Uber’s losses top $1 billion, trumping better than expected revenues

Better than expected revenues couldn’t divert investor attention from the fact that Uber still managed to lose more than $1 billion in the most recent quarter as the company’s stock fell in after-hours trading.

There are bright spots in the latest earnings report, not least that the company managed to stanch the bleeding that had cost the company over $5 billion in the previous quarter.

Revenue grew to $3.8 billion, up from $2.9 billion in the year-ago period, representing a 30% boost. But even as Uber’s core business shows signs of stabilizing and its core markets continue to show growth, its other business units appear to be hemorrhaging cash at increasingly high rates.

“Our results this quarter decisively demonstrate the growing profitability of our Rides segment,” said Dara Khosrowshahi, the company’s chief executive, in a statement. “Rides Adjusted EBITDA is up 52% year-over-year and now more than covers our corporate overhead. Revenue growth and take rates in our Eats business also accelerated nicely. We’re pleased to see the impact that continued category leadership, greater financial discipline, and an industry-wide shift towards healthier growth are already having on our financial performance.”

Losses in earnings at the company’s Uber Eats business grew 67% to $316 million from $189 million in the year-ago period. And performance in the company’s freight division looks even worse. Losses in freight ballooned by 161%, growing to $81 million from $31 million in the same quarter of 2018.

Also contributing to the company’s losses for the quarter were stock-based compensation expenses, which added another $401 million to the tallies against the company.

Given that the lock-up period is about to end for institutional investors, that could spell even more trouble for the company — as institutional investors who bought into the company before its public offering may look to sell.

That said, Uber has taken a number of steps to correct its course and put the company on a path to profitability, which Khosrowshahi says should happen in the next two years.

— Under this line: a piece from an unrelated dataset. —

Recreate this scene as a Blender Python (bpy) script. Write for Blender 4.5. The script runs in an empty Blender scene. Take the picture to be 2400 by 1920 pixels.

In October, the company announced the last of three rounds of sweeping layoffs at the company that saw 1,185 staffers lose their jobs. Khosrowshahi called the layoffs a chance to ensure that the company was “structured for success for the next few years.” In an email to staff, he wrote, “This has resulted in difficult but necessary changes to ensure we have the right people in the right roles in the right locations, and that we’re always holding ourselves accountable to top performance.”

With the layoffs behind it, Uber can now focus on some of the big operational challenges it had set for itself through the reorganization that the company has announced. That includes adding new features and technologies to its Uber Eats delivery program (despite what recent losses at GrubHub may imply about the food delivery business) and pressing forward with another darling of the tech set these days — the company’s financial services platform.

The launch of this new platform, coupled with a slew of announcements from the company in September, show that Uber may have dialed back on its ambitions, but not by much. As Khosrowshahi said at the event, “We want to be the operating system for your everyday life…. A one-click gateway to everything that Uber can offer you.”